___ Dataset entries ___
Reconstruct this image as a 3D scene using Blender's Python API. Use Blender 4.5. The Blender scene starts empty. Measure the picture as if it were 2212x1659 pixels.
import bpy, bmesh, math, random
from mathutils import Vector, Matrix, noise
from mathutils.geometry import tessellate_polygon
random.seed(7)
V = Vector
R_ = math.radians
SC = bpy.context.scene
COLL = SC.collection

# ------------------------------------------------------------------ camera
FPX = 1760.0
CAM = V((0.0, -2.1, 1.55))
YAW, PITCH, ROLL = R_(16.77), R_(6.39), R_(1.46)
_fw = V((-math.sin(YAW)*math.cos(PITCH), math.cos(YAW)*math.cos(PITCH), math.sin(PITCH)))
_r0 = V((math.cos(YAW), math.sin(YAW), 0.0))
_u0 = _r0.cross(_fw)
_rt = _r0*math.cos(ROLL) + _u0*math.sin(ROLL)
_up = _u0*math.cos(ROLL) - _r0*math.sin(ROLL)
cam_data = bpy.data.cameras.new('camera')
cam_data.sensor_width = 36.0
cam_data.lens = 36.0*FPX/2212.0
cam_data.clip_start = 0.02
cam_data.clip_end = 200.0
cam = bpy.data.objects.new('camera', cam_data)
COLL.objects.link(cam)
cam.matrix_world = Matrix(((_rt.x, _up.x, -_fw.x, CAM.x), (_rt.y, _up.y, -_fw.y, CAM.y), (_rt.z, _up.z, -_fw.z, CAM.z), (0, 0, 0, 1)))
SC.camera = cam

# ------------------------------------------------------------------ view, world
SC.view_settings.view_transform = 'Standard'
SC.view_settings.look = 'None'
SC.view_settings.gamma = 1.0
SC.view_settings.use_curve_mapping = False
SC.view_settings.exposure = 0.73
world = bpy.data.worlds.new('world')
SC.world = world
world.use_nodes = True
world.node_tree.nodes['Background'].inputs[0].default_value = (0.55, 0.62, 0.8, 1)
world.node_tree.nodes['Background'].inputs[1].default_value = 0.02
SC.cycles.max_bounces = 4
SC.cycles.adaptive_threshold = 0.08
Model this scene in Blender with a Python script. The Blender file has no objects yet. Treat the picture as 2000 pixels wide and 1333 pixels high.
___
Aim –
Begin with the first line of the listing and copy exactly through the line that contains "COLL = SC.collection", please, keeping both ends and leaving out everything after.

Reply –
Reconstruct this image as a 3D scene using Blender's Python API. Use Blender 4.5. The Blender scene starts empty. Measure the picture as if it were 2212x1659 pixels.
import bpy, bmesh, math, random
from mathutils import Vector, Matrix, noise
from mathutils.geometry import tessellate_polygon
random.seed(7)
V = Vector
R_ = math.radians
SC = bpy.context.scene
COLL = SC.collection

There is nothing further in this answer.